▸ **Collected data**
----------
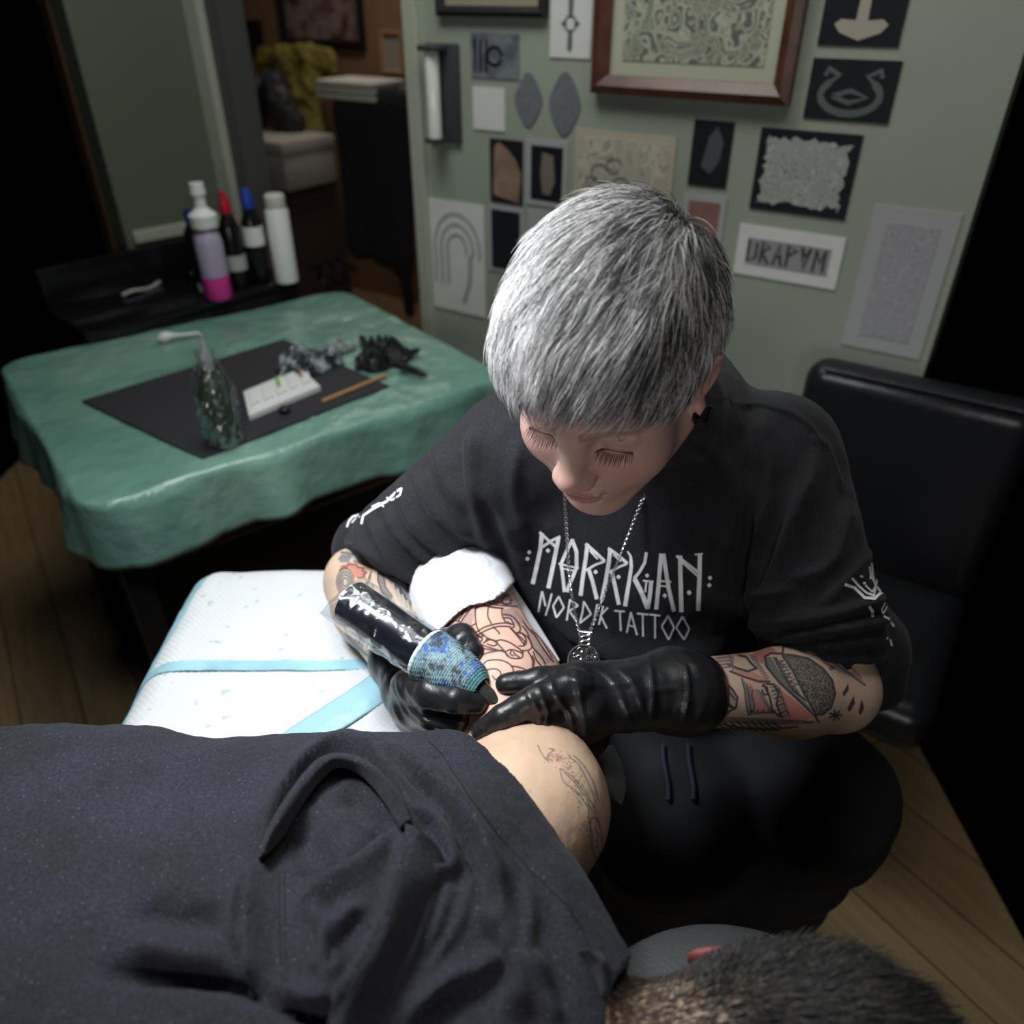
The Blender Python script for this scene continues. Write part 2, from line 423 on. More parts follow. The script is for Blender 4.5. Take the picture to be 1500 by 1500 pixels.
def film_mat(name, lo, hi, scale=60, strength=.6, tint=(.95, .97, 1)):
    """thin clear crinkled film: see-through with sharp reflections"""
    m = bpy.data.materials.new(name); m.use_nodes = True; nt = m.node_tree; nt.nodes.clear()
    out = nt.nodes.new('ShaderNodeOutputMaterial'); tr = nt.nodes.new('ShaderNodeBsdfTransparent'); gl = nt.nodes.new('ShaderNodeBsdfGlossy'); mx = nt.nodes.new('ShaderNodeMixShader')
    tr.inputs[0].default_value = (.93, .95, .96, 1); gl.inputs['Color'].default_value = (*tint, 1); gl.inputs['Roughness'].default_value = .16
    tc = nt.nodes.new('ShaderNodeTexCoord'); vo = nt.nodes.new('ShaderNodeTexVoronoi'); vo.inputs['Scale'].default_value = scale; nt.links.new(tc.outputs['Object'], vo.inputs['Vector'])
    bp = nt.nodes.new('ShaderNodeBump'); bp.inputs['Strength'].default_value = strength; bp.inputs['Distance'].default_value = .004; nt.links.new(vo.outputs['Distance'], bp.inputs['Height']); nt.links.new(bp.outputs[0], gl.inputs['Normal'])
    lw = nt.nodes.new('ShaderNodeLayerWeight'); lw.inputs[0].default_value = .3; mr = nt.nodes.new('ShaderNodeMapRange'); mr.inputs[3].default_value = lo; mr.inputs[4].default_value = hi; nt.links.new(lw.outputs['Facing'], mr.inputs[0])
    nt.links.new(mr.outputs[0], mx.inputs[0]); nt.links.new(tr.outputs[0], mx.inputs[1]); nt.links.new(gl.outputs[0], mx.inputs[2]); nt.links.new(mx.outputs[0], out.inputs[0])
    return m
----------
▸ **Task directions**
Copy out the whole listing exactly, and don't carry over any pictures.

▸ **Task output**
The Blender Python script for this scene continues. Write part 2, from line 423 on. More parts follow. The script is for Blender 4.5. Take the picture to be 1500 by 1500 pixels.
def film_mat(name, lo, hi, scale=60, strength=.6, tint=(.95, .97, 1)):
    """thin clear crinkled film: see-through with sharp reflections"""
    m = bpy.data.materials.new(name); m.use_nodes = True; nt = m.node_tree; nt.nodes.clear()
    out = nt.nodes.new('ShaderNodeOutputMaterial'); tr = nt.nodes.new('ShaderNodeBsdfTransparent'); gl = nt.nodes.new('ShaderNodeBsdfGlossy'); mx = nt.nodes.new('ShaderNodeMixShader')
    tr.inputs[0].default_value = (.93, .95, .96, 1); gl.inputs['Color'].default_value = (*tint, 1); gl.inputs['Roughness'].default_value = .16
    tc = nt.nodes.new('ShaderNodeTexCoord'); vo = nt.nodes.new('ShaderNodeTexVoronoi'); vo.inputs['Scale'].default_value = scale; nt.links.new(tc.outputs['Object'], vo.inputs['Vector'])
    bp = nt.nodes.new('ShaderNodeBump'); bp.inputs['Strength'].default_value = strength; bp.inputs['Distance'].default_value = .004; nt.links.new(vo.outputs['Distance'], bp.inputs['Height']); nt.links.new(bp.outputs[0], gl.inputs['Normal'])
    lw = nt.nodes.new('ShaderNodeLayerWeight'); lw.inputs[0].default_value = .3; mr = nt.nodes.new('ShaderNodeMapRange'); mr.inputs[3].default_value = lo; mr.inputs[4].default_value = hi; nt.links.new(lw.outputs['Facing'], mr.inputs[0])
    nt.links.new(mr.outputs[0], mx.inputs[0]); nt.links.new(tr.outputs[0], mx.inputs[1]); nt.links.new(gl.outputs[0], mx.inputs[2]); nt.links.new(mx.outputs[0], out.inputs[0])
    return m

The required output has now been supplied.